Let $A$ be a $C^*$-algebra and $\pi:A\to B(H)$ a $*$-representation on a Hilbert space $H$ (that means a $*$-homomorphism). Is it true that $\pi$ is non-degenerate iff $\overline{\pi(A) B(H)} = B(H)$ where closure is taken with respect to the operator norm?

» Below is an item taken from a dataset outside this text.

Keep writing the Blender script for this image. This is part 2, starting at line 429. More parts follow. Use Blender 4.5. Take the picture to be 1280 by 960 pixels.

I call $\pi$ non-degenerate iff one of the following equivalent properties is true:
- $\overline{\pi(A)H}=H$
- $\overline{span(\pi(A)H)}=H$
- $\bigcap_{T\in A} \ker \pi(T) = \{0\}$
- $\pi(A)x\ne\{0\}$ for all $0\ne x\in H$
- $\pi(A)T\ne\{0\}$ for all $0\ne T\in B(H)$
- For all bounded approximate units $(u_\lambda)_\lambda$ of $A$ and $x\in H$ we have $\pi(u_\lambda) x\to x$
I was able to show the 6 properties above to be equivalent, but I don't know how to conclude from them that $\overline{\pi(A)B(H)}=B(H)$.
It's not true. The ideal of compact operators $A = K(H)$ is a proper norm closed ideal, and a C$^*$ subalgebra of $B(H)$. So let $A = K(H)$ and $\pi$ the identity representation of $A$ on $H$. This representation is non-degenerate, for example by property (4).